**The records:**
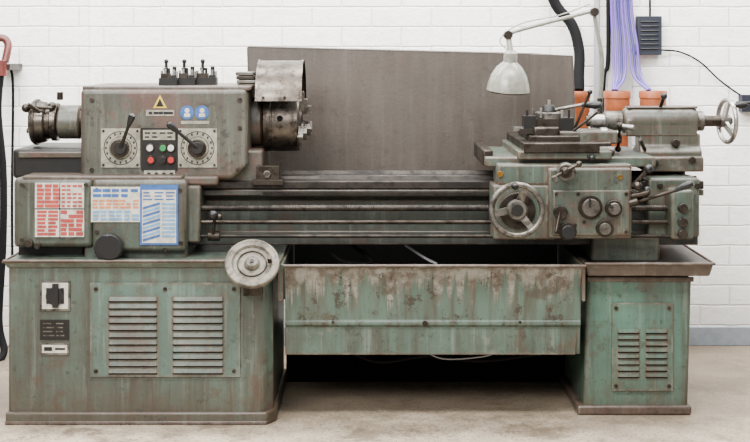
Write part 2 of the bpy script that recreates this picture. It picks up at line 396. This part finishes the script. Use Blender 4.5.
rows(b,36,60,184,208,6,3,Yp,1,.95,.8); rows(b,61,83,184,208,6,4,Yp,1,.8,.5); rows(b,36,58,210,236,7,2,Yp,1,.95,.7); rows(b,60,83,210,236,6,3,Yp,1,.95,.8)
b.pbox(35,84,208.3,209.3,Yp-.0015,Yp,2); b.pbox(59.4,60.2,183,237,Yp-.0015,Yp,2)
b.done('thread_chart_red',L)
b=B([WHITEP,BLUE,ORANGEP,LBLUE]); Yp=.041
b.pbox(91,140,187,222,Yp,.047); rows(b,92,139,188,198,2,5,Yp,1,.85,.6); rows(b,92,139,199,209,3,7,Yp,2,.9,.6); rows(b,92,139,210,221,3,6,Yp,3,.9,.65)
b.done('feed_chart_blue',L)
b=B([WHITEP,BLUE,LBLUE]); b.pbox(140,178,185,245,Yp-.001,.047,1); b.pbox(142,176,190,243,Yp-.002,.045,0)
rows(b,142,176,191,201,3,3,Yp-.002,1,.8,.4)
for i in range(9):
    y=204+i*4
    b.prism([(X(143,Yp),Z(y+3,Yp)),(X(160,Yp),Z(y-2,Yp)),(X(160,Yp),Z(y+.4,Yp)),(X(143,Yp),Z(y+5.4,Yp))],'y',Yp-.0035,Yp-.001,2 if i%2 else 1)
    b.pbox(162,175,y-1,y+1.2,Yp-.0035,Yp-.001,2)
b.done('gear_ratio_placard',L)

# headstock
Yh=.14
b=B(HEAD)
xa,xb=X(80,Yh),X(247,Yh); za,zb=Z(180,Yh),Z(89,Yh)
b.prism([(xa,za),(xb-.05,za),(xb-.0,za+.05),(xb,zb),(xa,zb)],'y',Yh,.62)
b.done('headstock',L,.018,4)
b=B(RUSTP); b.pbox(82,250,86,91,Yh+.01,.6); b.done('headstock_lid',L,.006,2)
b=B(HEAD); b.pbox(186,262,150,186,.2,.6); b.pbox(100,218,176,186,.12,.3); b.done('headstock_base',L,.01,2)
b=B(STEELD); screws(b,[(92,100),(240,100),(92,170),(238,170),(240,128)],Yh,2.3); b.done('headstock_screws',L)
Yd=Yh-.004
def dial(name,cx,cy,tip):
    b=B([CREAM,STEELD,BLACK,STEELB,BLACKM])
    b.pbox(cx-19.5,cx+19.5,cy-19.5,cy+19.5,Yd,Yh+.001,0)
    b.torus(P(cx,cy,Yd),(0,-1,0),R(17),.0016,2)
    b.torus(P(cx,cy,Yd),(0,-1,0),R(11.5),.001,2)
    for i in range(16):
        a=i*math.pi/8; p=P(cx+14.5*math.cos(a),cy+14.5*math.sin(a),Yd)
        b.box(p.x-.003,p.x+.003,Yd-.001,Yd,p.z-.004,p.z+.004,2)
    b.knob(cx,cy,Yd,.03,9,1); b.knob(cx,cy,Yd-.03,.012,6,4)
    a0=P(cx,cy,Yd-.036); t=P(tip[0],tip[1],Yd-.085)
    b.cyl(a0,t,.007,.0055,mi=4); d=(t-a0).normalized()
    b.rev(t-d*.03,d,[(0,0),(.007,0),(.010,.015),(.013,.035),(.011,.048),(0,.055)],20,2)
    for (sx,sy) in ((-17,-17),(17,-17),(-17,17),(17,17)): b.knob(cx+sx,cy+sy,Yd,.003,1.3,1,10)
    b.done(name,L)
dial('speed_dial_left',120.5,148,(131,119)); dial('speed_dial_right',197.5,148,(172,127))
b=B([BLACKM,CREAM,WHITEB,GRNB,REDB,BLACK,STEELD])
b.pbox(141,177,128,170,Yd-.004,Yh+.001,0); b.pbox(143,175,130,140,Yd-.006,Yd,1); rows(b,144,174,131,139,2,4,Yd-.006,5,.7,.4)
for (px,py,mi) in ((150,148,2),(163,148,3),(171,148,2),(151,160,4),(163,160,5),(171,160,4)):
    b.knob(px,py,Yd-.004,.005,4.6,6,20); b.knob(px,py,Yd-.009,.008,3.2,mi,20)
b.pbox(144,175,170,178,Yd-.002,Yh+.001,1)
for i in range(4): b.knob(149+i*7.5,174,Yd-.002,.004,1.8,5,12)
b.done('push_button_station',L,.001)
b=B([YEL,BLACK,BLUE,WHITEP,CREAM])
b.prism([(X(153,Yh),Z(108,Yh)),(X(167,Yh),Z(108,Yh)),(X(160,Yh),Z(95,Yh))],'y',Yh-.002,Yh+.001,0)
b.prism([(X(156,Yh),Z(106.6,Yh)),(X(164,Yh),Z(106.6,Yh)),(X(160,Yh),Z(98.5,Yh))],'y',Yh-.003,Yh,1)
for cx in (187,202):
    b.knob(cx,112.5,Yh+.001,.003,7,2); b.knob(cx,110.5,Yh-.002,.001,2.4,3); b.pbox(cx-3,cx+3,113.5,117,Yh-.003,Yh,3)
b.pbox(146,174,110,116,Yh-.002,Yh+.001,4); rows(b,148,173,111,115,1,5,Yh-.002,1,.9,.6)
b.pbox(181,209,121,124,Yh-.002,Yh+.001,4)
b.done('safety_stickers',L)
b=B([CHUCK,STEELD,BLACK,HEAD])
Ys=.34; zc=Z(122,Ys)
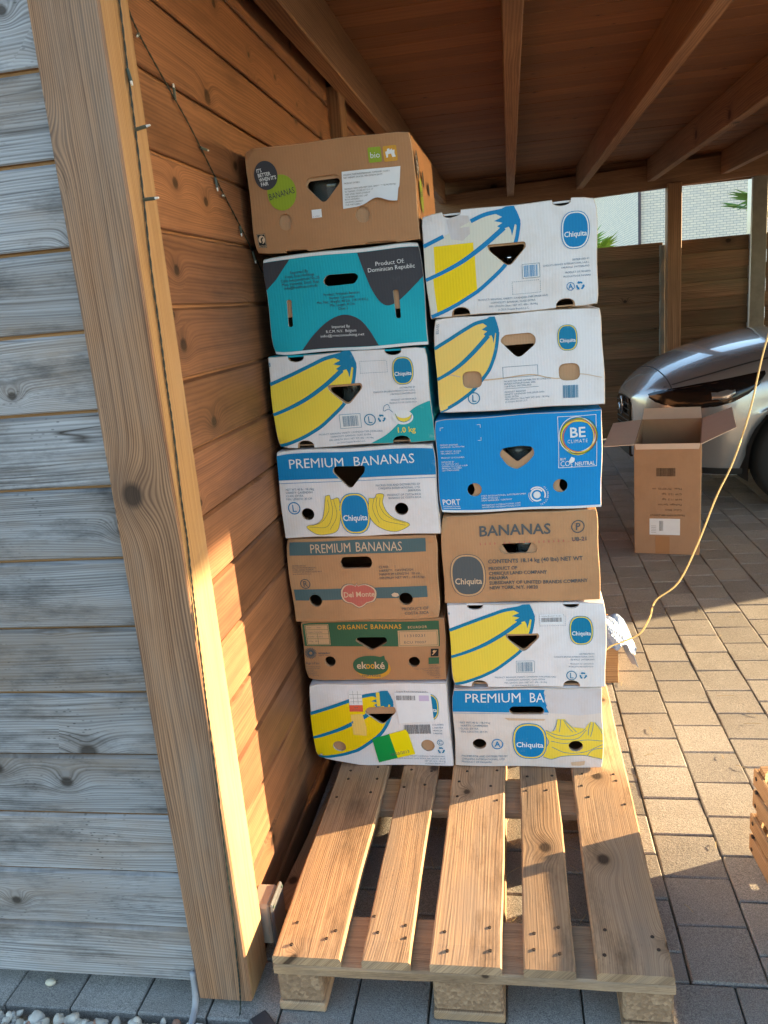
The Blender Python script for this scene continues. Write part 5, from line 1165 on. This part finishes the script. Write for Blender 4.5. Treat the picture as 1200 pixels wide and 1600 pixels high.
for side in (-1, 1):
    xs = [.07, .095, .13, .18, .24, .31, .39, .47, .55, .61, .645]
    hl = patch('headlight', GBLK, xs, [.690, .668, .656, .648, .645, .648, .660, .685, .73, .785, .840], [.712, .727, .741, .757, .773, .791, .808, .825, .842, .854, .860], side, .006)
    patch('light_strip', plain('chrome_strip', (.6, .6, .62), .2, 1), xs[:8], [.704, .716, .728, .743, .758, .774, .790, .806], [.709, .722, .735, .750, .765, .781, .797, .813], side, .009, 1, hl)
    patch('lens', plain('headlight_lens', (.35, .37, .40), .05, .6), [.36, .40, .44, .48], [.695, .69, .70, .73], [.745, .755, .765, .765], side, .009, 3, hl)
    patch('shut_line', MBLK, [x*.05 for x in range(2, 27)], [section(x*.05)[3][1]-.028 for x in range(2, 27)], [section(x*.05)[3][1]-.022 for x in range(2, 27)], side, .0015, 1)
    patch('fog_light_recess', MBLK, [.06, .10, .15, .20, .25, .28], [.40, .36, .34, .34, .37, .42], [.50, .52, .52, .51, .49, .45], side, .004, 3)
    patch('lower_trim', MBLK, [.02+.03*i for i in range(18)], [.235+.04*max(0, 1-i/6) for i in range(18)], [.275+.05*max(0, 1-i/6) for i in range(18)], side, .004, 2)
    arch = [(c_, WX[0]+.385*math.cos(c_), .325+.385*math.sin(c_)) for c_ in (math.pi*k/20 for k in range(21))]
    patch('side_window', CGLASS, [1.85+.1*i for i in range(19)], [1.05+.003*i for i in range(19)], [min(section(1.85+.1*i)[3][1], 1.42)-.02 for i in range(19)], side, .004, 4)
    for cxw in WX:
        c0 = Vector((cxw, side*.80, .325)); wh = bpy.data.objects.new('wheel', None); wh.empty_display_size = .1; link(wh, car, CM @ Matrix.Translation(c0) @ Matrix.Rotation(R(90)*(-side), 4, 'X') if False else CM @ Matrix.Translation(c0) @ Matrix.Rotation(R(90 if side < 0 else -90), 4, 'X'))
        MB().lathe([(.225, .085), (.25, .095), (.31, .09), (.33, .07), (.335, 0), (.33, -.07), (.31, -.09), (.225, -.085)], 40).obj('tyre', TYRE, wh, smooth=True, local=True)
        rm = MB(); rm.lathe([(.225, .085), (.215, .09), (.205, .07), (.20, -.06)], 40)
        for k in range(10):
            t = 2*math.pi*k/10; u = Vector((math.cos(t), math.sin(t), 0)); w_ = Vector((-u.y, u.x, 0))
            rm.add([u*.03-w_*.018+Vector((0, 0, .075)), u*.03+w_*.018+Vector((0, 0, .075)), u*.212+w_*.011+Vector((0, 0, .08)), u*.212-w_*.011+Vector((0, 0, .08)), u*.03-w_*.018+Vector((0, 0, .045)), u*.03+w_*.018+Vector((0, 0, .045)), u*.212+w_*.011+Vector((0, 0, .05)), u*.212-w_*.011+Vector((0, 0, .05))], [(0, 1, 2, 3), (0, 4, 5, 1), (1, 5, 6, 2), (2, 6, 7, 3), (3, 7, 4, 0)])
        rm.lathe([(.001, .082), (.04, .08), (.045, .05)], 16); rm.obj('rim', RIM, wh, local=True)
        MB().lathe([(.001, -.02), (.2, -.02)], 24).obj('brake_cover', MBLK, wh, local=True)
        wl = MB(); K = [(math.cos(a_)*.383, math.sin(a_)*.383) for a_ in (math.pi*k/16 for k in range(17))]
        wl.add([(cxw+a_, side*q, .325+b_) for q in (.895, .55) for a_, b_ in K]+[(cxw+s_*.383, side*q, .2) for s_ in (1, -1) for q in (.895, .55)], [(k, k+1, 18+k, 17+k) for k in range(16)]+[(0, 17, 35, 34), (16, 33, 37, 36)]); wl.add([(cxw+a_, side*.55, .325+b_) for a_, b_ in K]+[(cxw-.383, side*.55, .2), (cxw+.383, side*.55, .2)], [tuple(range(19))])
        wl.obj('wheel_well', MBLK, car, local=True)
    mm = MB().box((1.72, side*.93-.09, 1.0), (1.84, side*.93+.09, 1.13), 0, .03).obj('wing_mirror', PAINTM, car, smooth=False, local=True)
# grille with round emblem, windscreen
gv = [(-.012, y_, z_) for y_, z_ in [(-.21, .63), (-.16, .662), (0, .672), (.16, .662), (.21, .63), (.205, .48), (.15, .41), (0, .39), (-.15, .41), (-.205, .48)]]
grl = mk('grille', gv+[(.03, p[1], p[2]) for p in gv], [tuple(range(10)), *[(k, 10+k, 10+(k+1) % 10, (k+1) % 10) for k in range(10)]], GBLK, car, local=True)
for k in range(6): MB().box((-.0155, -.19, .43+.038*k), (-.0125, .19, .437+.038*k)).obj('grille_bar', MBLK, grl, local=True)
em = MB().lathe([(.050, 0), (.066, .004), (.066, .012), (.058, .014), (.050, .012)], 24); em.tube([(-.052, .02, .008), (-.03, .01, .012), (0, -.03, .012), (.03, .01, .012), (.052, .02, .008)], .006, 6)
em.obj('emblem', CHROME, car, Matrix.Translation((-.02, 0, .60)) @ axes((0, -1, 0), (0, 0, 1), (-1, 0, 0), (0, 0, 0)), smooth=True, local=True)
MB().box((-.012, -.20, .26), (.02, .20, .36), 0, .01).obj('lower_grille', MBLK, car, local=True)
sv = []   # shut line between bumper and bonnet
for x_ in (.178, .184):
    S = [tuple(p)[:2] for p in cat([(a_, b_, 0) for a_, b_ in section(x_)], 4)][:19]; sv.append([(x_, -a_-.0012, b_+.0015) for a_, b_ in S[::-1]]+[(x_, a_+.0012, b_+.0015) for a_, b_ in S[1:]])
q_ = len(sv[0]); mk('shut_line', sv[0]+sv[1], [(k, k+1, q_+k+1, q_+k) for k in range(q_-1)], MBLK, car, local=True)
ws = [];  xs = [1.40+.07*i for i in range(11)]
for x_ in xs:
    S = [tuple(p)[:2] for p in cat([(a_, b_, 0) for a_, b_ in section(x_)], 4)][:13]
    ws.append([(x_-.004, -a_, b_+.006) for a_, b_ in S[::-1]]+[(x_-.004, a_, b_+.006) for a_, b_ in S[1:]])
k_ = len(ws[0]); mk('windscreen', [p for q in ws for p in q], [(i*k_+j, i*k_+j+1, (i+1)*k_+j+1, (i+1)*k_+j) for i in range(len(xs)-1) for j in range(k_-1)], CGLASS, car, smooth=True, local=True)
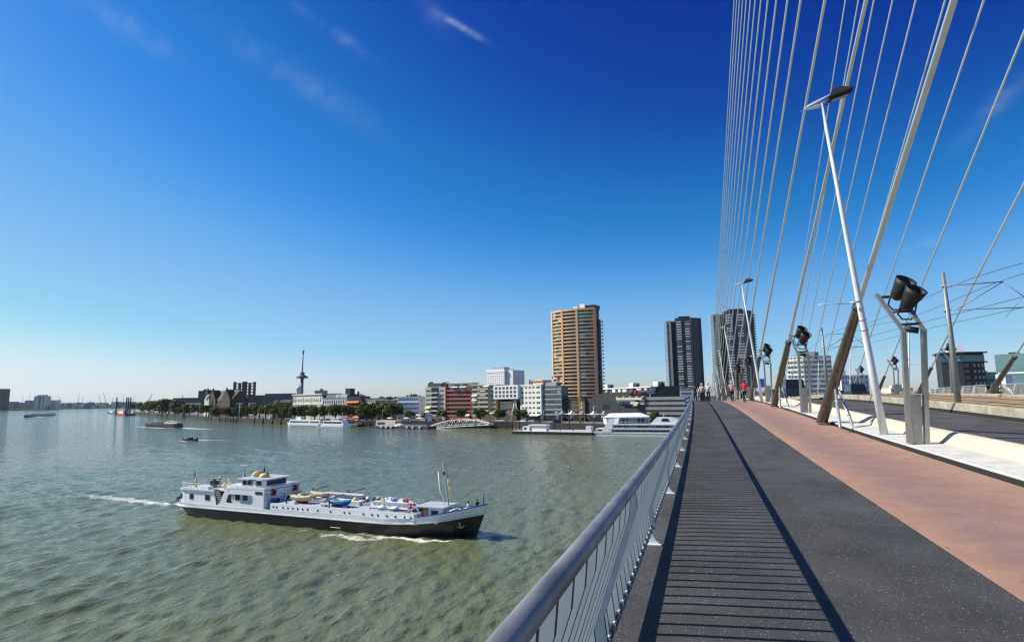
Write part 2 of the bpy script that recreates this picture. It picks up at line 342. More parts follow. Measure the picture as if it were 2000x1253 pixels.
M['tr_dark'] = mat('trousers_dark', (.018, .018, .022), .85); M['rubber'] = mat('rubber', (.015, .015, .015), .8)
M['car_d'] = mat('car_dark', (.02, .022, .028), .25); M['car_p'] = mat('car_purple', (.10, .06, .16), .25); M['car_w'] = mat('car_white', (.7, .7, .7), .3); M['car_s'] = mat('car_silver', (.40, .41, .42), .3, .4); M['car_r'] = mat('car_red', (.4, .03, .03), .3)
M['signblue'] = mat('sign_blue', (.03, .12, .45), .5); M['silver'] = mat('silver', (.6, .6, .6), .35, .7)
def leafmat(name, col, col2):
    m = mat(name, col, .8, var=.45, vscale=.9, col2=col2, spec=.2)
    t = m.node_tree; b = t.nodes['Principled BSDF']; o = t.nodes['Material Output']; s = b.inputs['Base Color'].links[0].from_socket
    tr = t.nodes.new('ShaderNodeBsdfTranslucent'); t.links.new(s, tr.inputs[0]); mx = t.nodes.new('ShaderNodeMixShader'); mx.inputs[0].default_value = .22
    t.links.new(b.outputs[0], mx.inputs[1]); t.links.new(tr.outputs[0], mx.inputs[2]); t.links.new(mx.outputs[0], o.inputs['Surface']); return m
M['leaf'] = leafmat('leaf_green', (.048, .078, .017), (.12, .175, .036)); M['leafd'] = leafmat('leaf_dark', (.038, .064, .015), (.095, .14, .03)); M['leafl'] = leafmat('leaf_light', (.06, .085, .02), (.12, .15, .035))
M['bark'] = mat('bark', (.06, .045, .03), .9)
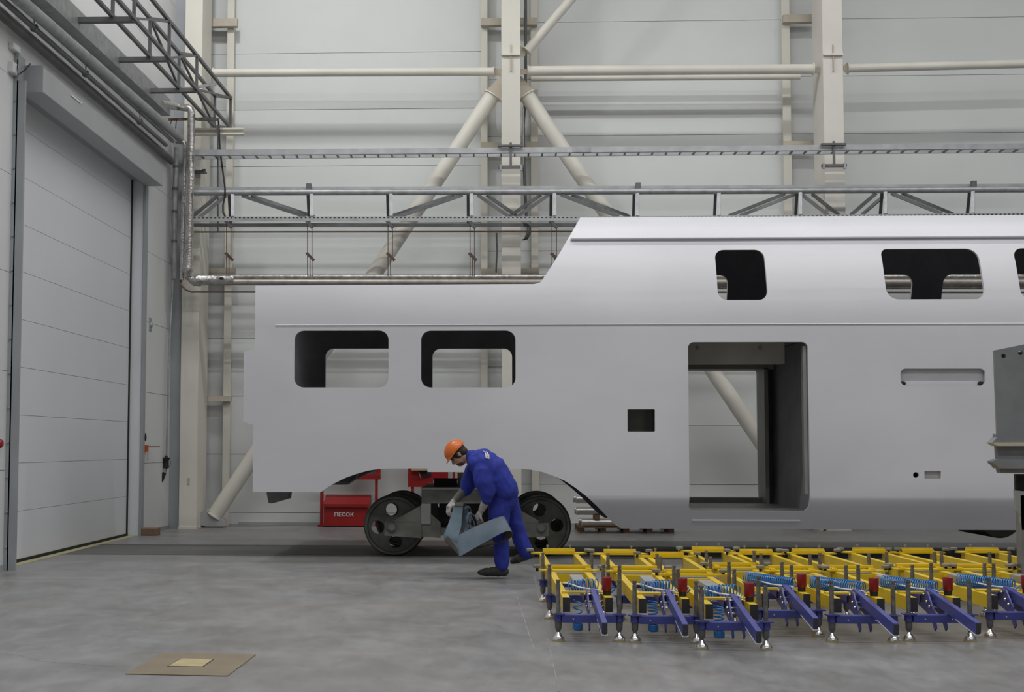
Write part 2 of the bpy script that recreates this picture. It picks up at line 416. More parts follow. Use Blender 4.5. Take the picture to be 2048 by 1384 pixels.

**The task:** Without the pictures, please reproduce each line of the listing above exactly, from the first one through the line bearing "b.done('gear_ratio_placard',L)".

**Final result:**
Write part 2 of the bpy script that recreates this picture. It picks up at line 396. This part finishes the script. Use Blender 4.5.
rows(b,36,60,184,208,6,3,Yp,1,.95,.8); rows(b,61,83,184,208,6,4,Yp,1,.8,.5); rows(b,36,58,210,236,7,2,Yp,1,.95,.7); rows(b,60,83,210,236,6,3,Yp,1,.95,.8)
b.pbox(35,84,208.3,209.3,Yp-.0015,Yp,2); b.pbox(59.4,60.2,183,237,Yp-.0015,Yp,2)
b.done('thread_chart_red',L)
b=B([WHITEP,BLUE,ORANGEP,LBLUE]); Yp=.041
b.pbox(91,140,187,222,Yp,.047); rows(b,92,139,188,198,2,5,Yp,1,.85,.6); rows(b,92,139,199,209,3,7,Yp,2,.9,.6); rows(b,92,139,210,221,3,6,Yp,3,.9,.65)
b.done('feed_chart_blue',L)
b=B([WHITEP,BLUE,LBLUE]); b.pbox(140,178,185,245,Yp-.001,.047,1); b.pbox(142,176,190,243,Yp-.002,.045,0)
rows(b,142,176,191,201,3,3,Yp-.002,1,.8,.4)
for i in range(9):
    y=204+i*4
    b.prism([(X(143,Yp),Z(y+3,Yp)),(X(160,Yp),Z(y-2,Yp)),(X(160,Yp),Z(y+.4,Yp)),(X(143,Yp),Z(y+5.4,Yp))],'y',Yp-.0035,Yp-.001,2 if i%2 else 1)
    b.pbox(162,175,y-1,y+1.2,Yp-.0035,Yp-.001,2)
b.done('gear_ratio_placard',L)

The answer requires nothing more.